Tuesday, November 22, 2011

Tuition in Israel

This Arutz Sheva article showed up in my Google Alerts for Yeshiva Tuition today. MK Orlev is setting up a panel to examine why tuition is so high in Israeli Yeshiva high schools. While many here in the US of A speak about how inexpensive tuition is in the state of Israel, tuition in Israel is much lower ($1400 per year per student for commuters and $3200 for schools with dormitories).

Yet, for many Israelis, the tuition is excessive, especially with multiple children. Parents want transparency and cost cutting measures. The committee would investigate budgets and see if they are getting all of their government funds.

I'd like to hear from my Israeli readers regarding this article and whether the calls to do something regarding tuition are widespread and what those who can't meet the costs do in the present.

5 comments:

Alexis said...

These figures are averages. I know from looking at NBN schools profiles that the better yeshivot/ulpanot (at least the ones Anglos send to) are often charging above NIS 10,000 a year. That's a lot on an Israeli salary. Whenever people start saying "make aliyah, tuition is cheaper" I point out that costs are relative. If you're not making your American salary in Israel, which is difficult if you come when you are older, the relative tuition burden may not improve.

Moshe said...

Please keep in mind that these tuitions are in addition to the State funding that the schools receive.

Bethami said...

its relative: keep in mind that (depending on how religious you want the school to be) you can send your children to the local public school for much, much less and still have a jewish atmosphere, vacation on jewish holidays, and an overall jewish culture, parallel to some community day schools in the US. there are also public religious high schools that cost a great deal less than the yeshivot and ulpanot. one such high school just opened in modiin (where we live) because parents wanted a religious school, but disliked the exclusivity and long hours of the yeshivot and ulpanot, *as well as* the high tuition. there are many other cheaper options. our kids are still little, but i imagine that we'll send them there when they get older. (also - there are more secular or non-denominational semi-private high schools that cost just as much)

Anonymous said...

The tuition for private schools is high when you consider Israeli salaries. Plus, those who have cars usually need them for work, so driving kids to and from 3 schools each day (or even carpooling) is not realistic. Since you generally can't walk and the little ones can't go by city bus, they need trasnportation.
On a 12,000 NIS monthly salary, I pay about 500 NIS per kid per month (and keep in mind, the big boys get a "full day" until 3:30, but the big girls and little boys are out by 1:30ish...) If you have 5 kids, that's a huge amount of money, plus add busfare (city bus costs about 100 NIS a month, but the private bus costs about 200. So a family of 5 kids, even with some carpooled/walked, can easily spend another 500 on transportation. 3000 NIS on school is a lot out of 12000 - 1/4 of a salary. It is kind of like Americans who make 200K and spend 50K on tuition.

Akiva said...

There's a number of "scammy" aspects to the Israeli school systems...and systems is the right word. There's the secular school system (which sometimes is moderately religious, sometimes not), the state religious school system (in which schools range from religious-lite to charedi-ultra-lite), and the private-but-partially-state-funded very religious system (chinuch atzmai).

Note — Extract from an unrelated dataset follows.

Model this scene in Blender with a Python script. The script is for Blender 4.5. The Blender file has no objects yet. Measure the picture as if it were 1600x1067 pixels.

The state religious is funded at less per student than secular (say 80%), and the private-but-funded on a sliding scale that goes up to 60% depending on how much of the State curriculum they teach.

Regardless, Israeli schools are poorly equipped and have low quality facilities compared to US schools. They minimally or not at all supply classrooms. And they have no textbooks - rather the parents are expected to buy paperback versions of the textbooks - which they change every 2-3 years limiting the used book market.

The net result is parents are expected to provide all supplies for their children and the classroom (like every child contributes 1 box of chalk for the teacher for the board per year), pay for every extracurricular activity, and pay a monthly fee so the school can cover it's real operating cost.

The good news is schools are not overloaded with administration nor are they sticking family members into administration and padding the rolls. The secular and state-religious systems require teachers to have a state teaching certificate, which requires 2 years of schooling to receive.

But teacher pay is atrocious and comes with no special benefits (like pensions) that you get in the US. But teachers can't loose their jobs due to pregnancy and get a state mandated off time for it (paid for by the social security system - bituach leumi) and do work a short day (before high school most schools end by 1:30, some extend to 2:30).

However, Israeli schools tend to be SMALL, very much like the US Jewish religious schools, resulting in multiplied administrative costs, security costs (every school must have an armed security guard), and giving them no purchasing power or other such costs.

There are NO school districts like in the US.